Convexity of energy of geodesic

Question

In 34 page of Jost's Riemannian geometry and geometric analysis. How to compute the $\frac{d^2}{dt^2}E$ ? Seemly, there are some wrong in the below calculate according this question.But I fail to get the results.

Answer 1

Professor Jost is obviously a big fan of coordinate calculations. If you like a coordinate free calculation: Note the heat flow is

$$\tag{1} \frac{\partial }{\partial t} = \nabla_{\frac{\partial }{\partial s}} \frac{\partial }{\partial s}, $$

then for $E(u_t) = \frac 12\int_{\mathbb S^1} \left\| \frac{\partial}{\partial s} \right\|^2 ds $, we have

$$\begin{split} \frac{d}{dt} E(u_t) &= \frac{1}{2}\frac{d}{dt}\int_{\mathbb S^1} \left\| \frac{\partial}{\partial s} \right\|^2 ds \\ &= \int_{\mathbb S^1} \left\langle \nabla_{\frac{\partial}{\partial t}}\frac{\partial}{\partial s}, \frac{\partial}{\partial s} \right\rangle ds\\ &= \int_{\mathbb S^1} \left\langle \nabla_{\frac{\partial}{\partial s}}\frac{\partial}{\partial t}, \frac{\partial}{\partial s} \right\rangle ds\\ &= -\int_{\mathbb S^1} \left\langle \frac{\partial}{\partial t}, \nabla_{\frac{\partial}{\partial s}}\frac{\partial}{\partial s} \right\rangle ds. \end{split}$$

(Note that the term $\int_{\mathbb S^1}\frac{\partial}{\partial s}\left\langle\frac{\partial}{\partial t}, \frac{\partial}{\partial s} \right\rangle ds$ vanishes by the Fundamental Theorem of Calculus).
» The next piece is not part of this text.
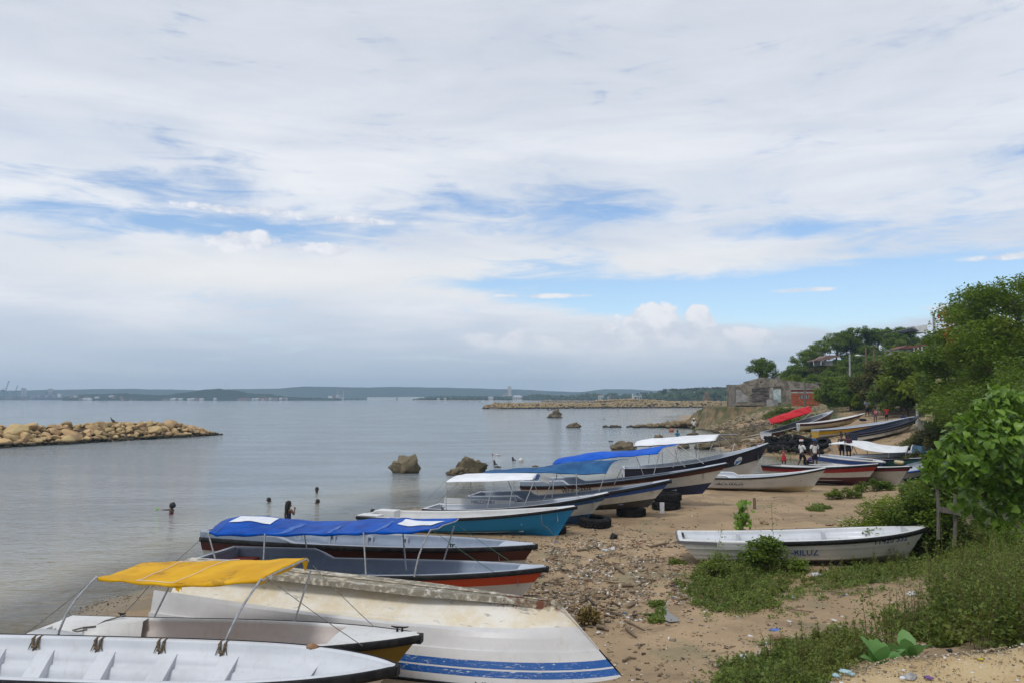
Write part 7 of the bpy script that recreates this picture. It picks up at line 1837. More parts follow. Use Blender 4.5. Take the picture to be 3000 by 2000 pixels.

Using the heat flow equation $(1)$, we have

$$ \frac{d}{dt} E(u_t) = - \int_{\mathbb S^1} \left\langle \frac{\partial}{\partial t}, \frac{\partial }{\partial t}\right\rangle ds.$$

Then

$$\begin{split} \frac{d^2}{dt^2} E(u_t) &= -\frac{d}{dt} \int_{\mathbb S^1} \left\langle \frac{\partial}{\partial t}, \frac{\partial }{\partial t}\right\rangle ds \\ &=-2\int_{\mathbb S^1} \left\langle \nabla_{\frac{\partial}{\partial t}}\frac{\partial}{\partial t}, \frac{\partial }{\partial t}\right\rangle ds \\ &= -2\int_{\mathbb S^1} \left\langle \nabla_{\frac{\partial}{\partial t}}\nabla_{\frac{\partial}{\partial s}}\frac{\partial}{\partial s}, \frac{\partial }{\partial t}\right\rangle ds \ \ \ \ \ \ (1) \text{ again} \\ &= -2 \int_{\mathbb S^1} \left(\left\langle \nabla_{\frac{\partial}{\partial s}}\nabla_{\frac{\partial}{\partial t}}\frac{\partial}{\partial s}, \frac{\partial }{\partial t}\right\rangle + \left\langle R\left( \frac{\partial}{\partial s} , \frac{\partial}{\partial t} \right)\frac{\partial}{\partial s}, \frac{\partial }{\partial t}\right\rangle\right)ds \ \ \ \ \ \ \ (*)\\ &= 2\int_{\mathbb S^1} \left\langle \nabla_{\frac{\partial}{\partial t}}\frac{\partial}{\partial s}, \nabla_{\frac{\partial}{\partial s}}\frac{\partial }{\partial t}\right\rangle ds-2 \int_{\mathbb S^1}\left\langle R\left( \frac{\partial}{\partial s} , \frac{\partial}{\partial t} \right)\frac{\partial}{\partial s}, \frac{\partial }{\partial t}\right\rangle ds \\ &= 2\int_{\mathbb S^1} \left\| \nabla_{\frac{\partial}{\partial s}}\frac{\partial }{\partial t}\right\|^2 ds -2 \int_{\mathbb S^1}\left\langle R\left( \frac{\partial}{\partial s} , \frac{\partial}{\partial t} \right)\frac{\partial}{\partial s}, \frac{\partial }{\partial t}\right\rangle ds \end{split}$$

where in $(*)$ we used the definition of curvature tensor and the fact that $\left[ \frac{\partial }{\partial s}, \frac{\partial }{\partial t}\right] =0$. Thus this term does not really have a sign, unless the space has nonpositive sectional curvature.